The difference was that the Bushies began to see al Qaeda as a systemic threat requiring a broad strategy for the region. They say Bush himself expressed frustration at inaction. By the summer,

“Tenet dispatched an urgent request on July 3 to 20 foreign intelligence services, asking them to arrest a list of suspected al Qaeda members. Two days later, his Counterterrorism Center called in the FBI, Customs and Coast Guard, as well as immigration and aviation authorities, to say a major attack on U.S. interests appeared to be imminent-likeliest, by now, in Saudi Arabia or Israel, but a target inside the United States could not be excluded.”

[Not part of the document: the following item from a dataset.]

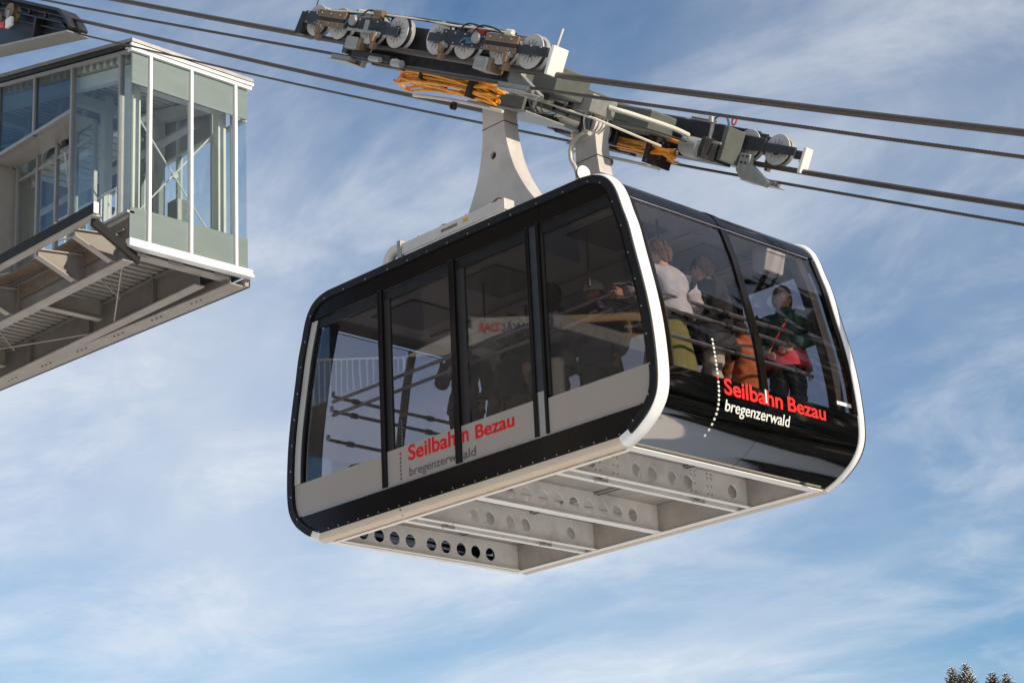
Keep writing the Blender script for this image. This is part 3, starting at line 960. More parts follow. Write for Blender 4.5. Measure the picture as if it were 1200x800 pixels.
WU = (-1.78, -1.35, -.80, -.34, .33, .78, 1.33, 1.76)
for s in (-1, 1):
    y = s * GY
    inner = -s
    # main longitudinal beam on the inner side
    beam = MB().bb(-1.35, 1.285, y + inner * .16, y + inner * .40, -.12, .29).build('main_beam', 'dark', car, bevel=.012)
    for u in (-1.0, .35, .95):
        MB().cyl((u, y + inner * .402, .10), (u, y + inner * .408, .10), .05, n=18).build('access_hole', 'inner_dark', beam)
    MB().bb(1.29, 1.36, y + inner * .15, y + inner * .42, -.09, .28).build('end_cap', 'olive', beam, bevel=.01)
    MB().bb(-1.44, -1.355, y + inner * .13, y + inner * .44, -.10, .31).build('end_cap', 'olive', beam, bevel=.01)
    for k, u in enumerate(WU):
        w = link('wheel', wheel_me, car); w.location = (u, y, .176); w.rotation_euler = (0, k * .37, 0)
        for nm, me in (('tread', tread_me), ('hub', hub_me), ('rib', spk_me)):
            c = link(nm, me, w)
    # bogie side plates, outside and inside
    for yo in (-.095, .095):
        yy = y + s * yo
        for ua, ub in ((-1.90, -.95), (-1.30, -.42), (.42, 1.30), (.98, 1.98)):
            pass
        for ua, ub, z0, z1 in ((-1.93, -.46, .115, .255), (.46, 1.62, .115, .265), (1.625, 2.06, .13, .225), (-.455, -.26, .12, .21), (.25, .455, .12, .21)):
            MB().bb(ua, ub, yy - .014, yy + .014, z0, z1).build('bogie_plate', 'navy', car, bevel=.008)
    yo = y + s * .118
    for ua, ub in ((-1.66, -1.17), (1.15, 1.63)):
        for z0, z1 in ((.205, .285), (.115, .170)):
            p = MB().bb(ua, ub, yo - .012, yo + .020, z0, z1).build('brake_shoe', 'brown', car, bevel=.008)
            b = MB()
            for u in (ua + .08, (ua + ub) / 2, ub - .08):
                b.cyl((u, yo + s * .02, (z0 + z1) / 2), (u, yo + s * .028, (z0 + z1) / 2), .010, n=8)
            stuff(b.build('bolts', 'galv', p))
        MB().bb(ua + .01, ub - .01, yo - .01, yo + .012, .172, .203).build('brake_spring', 'dark', car)
    # rope guards between the wheels, grey brake boxes under the rope, steel link plates
    for u in (-1.57, -.58, .55, 1.55):
        b = MB()
        b.bb(u - .026, u + .026, yo - .05, yo + .0, .02, .11)
        b.prism([(u - .034, .02), (u + .034, .02), (u + .02, -.05), (u - .02, -.05)], lambda a, c: (a, yo - .03, c), lambda a, c: (a, yo + .03, c))
        b.build('rope_guard', 'brown', car, bevel=.006)
        MB().bb(u - .035, u + .03, yo - .03, yo + .03, .08, .125).build('guard_head', 'galv', car, bevel=.006)
    for u in (-1.0, 1.14):
        MB().bb(u - .10, u + .10, y - .10, y + .13 if s > 0 else y + .10, -.075, .055).build('sensor_box', 'galv', car, bevel=.012)
        MB().bb(u + .101, u + .15, y - .09, y + .09, -.075, .05).build('box_cover', 'brown', car, bevel=.01)
    b = MB(); b.bb(-1.10, -.52, yo - .006, yo + .016, .105, .135); b.bb(-.82, -.75, yo - .006, yo + .018, .136, .24)
    b.build('link_plate', 'galv', car, bevel=.004)
    for u in (-1.02, 1.02):
        b = MB(); b.cyl((u, yo, .21), (u, yo + s * .03, .21), .055, n=18); b.build('gear_cover', 'galv', car, smooth=True)
    b = MB(); b.bb(.86, .95, yo - .006, yo + .016, .15, .21); b.build('valve_block', 'blue_hose', car, bevel=.006)
    b = MB()
    b.tube(catmull([(-1.16, yo, .16), (-1.10, yo + s * .02, .20), (-1.04, yo, .275), (-.9, yo - s * .04, .29)], 5), .008, n=6)
    b.tube(catmull([(.78, yo, .15), (.88, yo + s * .035, .19), (.98, yo + s * .03, .16), (1.10, yo, .24)], 5), .008, n=6)
    b.build('hose', 'blue_hose', car, smooth=True)
    # white end plates and thin whip antennas
    for u, sg in ((2.14, 1), (-2.0, -1)):
        if sg > 0:
            MB().bb(u - .02, u + .02, y - (.13 if s < 0 else .06), y + .06, -.025, .25).build('end_plate', 'white', car, bevel=.006)
        else:
            MB().prism([(u - .03, -.02), (u + .08, .0), (u + .08, .24), (u + .02, .24)], lambda a, c: (a, y - .12, c), lambda a, c: (a, y + .12, c)).build('end_plate', 'dark', car, bevel=.008)
    if s < 0:
        b = MB(); b.tube([(2.05, y, .25), (2.03, y + .03, .44)], .010, n=6); b.build('antenna', 'cream_pvc', car)
    b = MB(); b.tube([(-1.93, y, .20), (-1.95, y + .03, .62)], .006, n=6); b.build('antenna', 'inner_dark', car)
    b = MB()
    for u in [-1.86 + .155 * i for i in range(9)] + [.52 + .15 * i for i in range(8)] + [1.68, 1.82, 1.96]:
        for z_ in (.135, .235):
            b.cyl((u, y + s * .109, z_ - (.02 if u > 1.65 else 0)), (u, y + s * .119, z_ - (.02 if u > 1.65 else 0)), .010, n=6)
    stuff(b.build('bolts', 'galv', car))
    for q, (za, mt_) in enumerate(((.272, 'dark'), (.286, 'dark'), (.278, 'cream_pvc'))):
        b = MB(); b.tube(catmull([(-1.75 + q * .05, y + s * (.03 + .025 * q), za), (-1.1, y + s * (.05 + .02 * q), za + .03), (-.5, y + s * (.02 + .02 * q), za + .05), (.1, y + s * .04, za + .055), (.6, y + s * (.05 + .02 * q), za + .03), (1.2, y + s * (.03 + .02 * q), za + .045), (1.7 - q * .06, y + s * .04, za)], 4), .010, n=6)
        b.build('cable', mt_, car, smooth=True)
    # upper tie rod and bits of wiring
    b = MB(); b.tube([(-1.2, y + .02, .34), (-.4, y + .02, .345), (.4, y + .02, .345), (1.4, y + .02, .33)], .016, n=6)
    for u in (-1.1, -.55, .5, 1.2):
        b.bb(u - .012, u + .012, y, y + .04, .25, .35)
    b.build('tie_rod', 'dark', car)
    rnd = random.Random(11 + s)
    for u in (-1.30, -1.02, -.86, -.66, .70, .98, 1.30, 1.46, 1.60):
        mt = rnd.choice(['cream_pvc', 'galv', 'red', 'cream_pvc', 'dark', 'brown'])
        b = MB()
        h = rnd.uniform(.03, .075)
        yy = yo - s * rnd.uniform(.02, .10)
        b.cyl((u - .05, yy, .29 + h / 2), (u + rnd.uniform(.03, .10), yy, .29 + h / 2), h / 2, n=10)
        b.box((u, yy, .282), (.12, .05, .03))
        b.build('cable_gland', mt, car, smooth=True)
    for q in range(3):
        u = rnd.uniform(-1.3, -.8) if q < 1 else rnd.uniform(.6, 1.1)
        b = MB(); b.tube(catmull([(u, yo, .27), (u + .12, yo + s * .01, .34), (u + .3, yo - s * .04, .33), (u + .45, yo - s * .03, .27)], 5), .009, n=6)
        b.build('wiring', 'dark', car, smooth=True)
    # haul-rope brackets
    for u0, u1, sg in ((-1.36, -1.0, -1), (1.40, 1.88, 1)):
        b = MB()
        if sg < 0:
            poly = [(u0, -.20), (u1, -.22), (u1 + .02, -.12), (u0 + .22, -.09), (u0 + .06, -.15)]
        else:
            poly = [(u0 - .02, .06), (u0 + .12, .06), (u0 + .14, -.03), (u1, -.19), (u1 - .05, -.25), (u0 + .06, -.21), (u0 - .03, -.13)]
        b.prism(poly, lambda a, c: (a, y + inner * .10, c), lambda a, c: (a, y + inner * .17, c))
        b.build('haul_rope_bracket', 'galv', car, bevel=.008)
        b = MB()
        b.bb(u0, u1, y - .09, y + .12, -.215, -.205); b.bb(u0 + .02, u1 - .02, y - .05, y + .05, -.20, -.15)
        b.build('rope_clamp', 'galv', car, bevel=.006)
        b = MB()
        for k in range(4):
            b.cyl((u0 + .03 + .03 * (k % 2) * 2, y + inner * .17, .03 - .07 * (k // 2)), (u0 + .03 + .03 * (k % 2) * 2, y + inner * .185, .03 - .07 * (k // 2)), .012, n=8)
        stuff(b.build('bolts', 'dark', car))
    b = MB(); b.bb(-1.0, -.35, y - .05, y + .08, -.15, -.075); b.bb(-.8, -.3, y + inner * .08, y + inner * .16, -.18, -.10)
    b.build('clamp_beam', 'dark', car, bevel=.01)
    b = MB(); b.cyl((-.62, y - .08, -.14), (-.45, y - .08, -.14), .03, n=10); b.build('clamp_cylinder', 'galv', car, smooth=True)
    b = MB(); b.cyl((-.2, y - .1, -.15), (-.05, y - .1, -.15), .04, n=10)
    b.build('clamp_cylinder', 'galv', car, smooth=True)
    # orange rope guide: stacked curved linings on a carrier
    yc = s * 1.30
    rr_ = random.Random(21 + s)
    for k in range(12 if s < 0 else 7):
        hl, hw = .80 - .03 * (k % 3) + rr_.uniform(-.03, .03), .17 - .022 * (k % 4)
        u0_, n0_ = -.02 + rr_.uniform(-.05, .05), -.07 - .0165 * k
        pts = []
        for i in range(40):
            t = 2 * math.pi * i / 40
            cx, cy = math.cos(t), math.sin(t)
            ex = math.copysign(abs(cx) ** .45, cx); ey = math.copysign(abs(cy) ** .8, cy)
            pts.append((u0_ + hl * ex, yc + hw * ey, n0_ - .03 * ex * ex + .022 * math.sin(2 * t + k * 1.7) + .010 * math.sin(5 * t + k)))
        b = MB(); b.tube(pts, .0145, n=8, closed=True)
        b.build('hose_loop', 'orange', car, smooth=True)
    b = MB(); b.tube([(.02 + t / 6 * .74, yc - s * .14, -.315 - .02 * (t / 6) ** 2) for t in range(-6, 7)], .018, n=6)
    b.build('guide_rail', 'cream_pvc', car, smooth=True)
    b = MB(); b.bb(-.55, .62, yc - .06, yc + .06, -.065, -.03); b.bb(.52, .57, yc - .20, yc + .20, -.30, .0); b.bb(-.30, -.26, yc - .19, yc + .19, -.20, .0)
    b.build('guide_carrier', 'dark', car, bevel=.006)
    b = MB()
    b.lathe([(.018, -.02), (.042, -.02), (.042, .02), (.018, .02), (.018, -.02)], (-.02, yc - s * .14, -.37), (0, 1, 0), n=14)
    b.build('lifting_eye', 'galv' if s > 0 else 'dark', car, smooth=True)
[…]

The administration ratcheted up its objectives regarding al Qaeda to ‘elimination’ of the organization – far more profound than anything Clinton had done. Further, the Taliban were formally warned that the United States would make no distinction between them and al Qaeda. Options for actual invasion of Afghanistan were on the table by September 4 – if far from being implemented. None of this was enough, of course. But any comparison of this record with Clinton’s eight long years of swatting at flies seems to me to the great advantage of Bush. And I see no reason whatsoever why this record – and his subsequent global success – shouldn’t be a legitimate reason for keeping the guy in office.

SO FAREWELL THEN, TINA BROWN: What is there to learn from the demise of Talk, Tina Brown’s relentlessly bad magazine that was finally put out of its misery last Friday? To begin with, it’s not that Tina B was a bad editor. She’s clearly a superb editor. Yes, the rap on her incessant parties and spin operations and celebrity puff-pieces was all well-deserved. But she also ran some terrific stories at the New Yorker and Vanity Fair, was a line-editor of some skill, a story editor of clear genius, and a buzz-merchant par excellence. She saved the New Yorker as a relevant franchise, although she also effectively destroyed what it was. Her flaw, I think, was that she never grew. What she brought to Vanity Fair in the 1980s was very close to what she brought to the New Yorker in the 1990s and almost indistinguishable from what she did with Talk at the turn of the century. It was the same formula repeated again and again – in different formats. It was a great formula for a while and reached its peak in the late 1980s and early 1990s. But the mood changed; the zeitgeist altered; the economics of publishing, which she helped skew in the 1980s and 1990s with her pathological profligacy, also shifted. For someone allegedly clued in to the tinniest shifts in the culture, she reacted with numbing obliviousness. September 11 wasn’t therefore just a financial disaster for her; it was a cultural disaster. What seemed merely tired and exhausted in 2001 felt almost offensive and irrelevant in 2002. Like Clinton, Brown will be remembered in the future as an emblem of an era of profound shallowness and great fun. But that era is now over. Here’s a suggestion for Tina: go back to writing, your first love. Publish your diaries. Then get yourself a me-zine. Everyone will read it. And you might even stop losing buckets full of other people’s money.

PUNDITGATE?: The Washington Times is the first newspaper to follow up on the Paul Krugman $50,000 Enron payment. I don’t mean to sound crazed about this. It’s not the worst thing in the world for a columnist to take money from a major corporation just to burnish their image. But it is unethical to write about the Enron scandal without divulging that you were once cashing their checks. (Being on an advisory board need not be a source of payment. Krugman owed it to his readers to tell them that he got a very easy $50,000 from the people he’s now accusing of epitomizing corrupt capitalism.) But the Times has also dug up another nugget. Bill Kristol of the Weekly Standard was also on the board. I’m not aware of Kristol disclosing this at any point, or how much money (if any) he received; or whether he intends to give it to a charity for the victims of the company’s shenanigans. And Kristol and Krugman surely aren’t the only ones. Here’s a story for any aggressive media reporter. Exactly how many pundits have been on Enron’s payroll? How many of them have disclosed that fact in their relevant publications? How much was each paid? What did they write about Enron at the time? And how many of them are returning the money to the relevant Enron charities? This strikes me as an important piece of investigation if the punditocracy isn’t going to emerge from this scandal as tarnished as many others.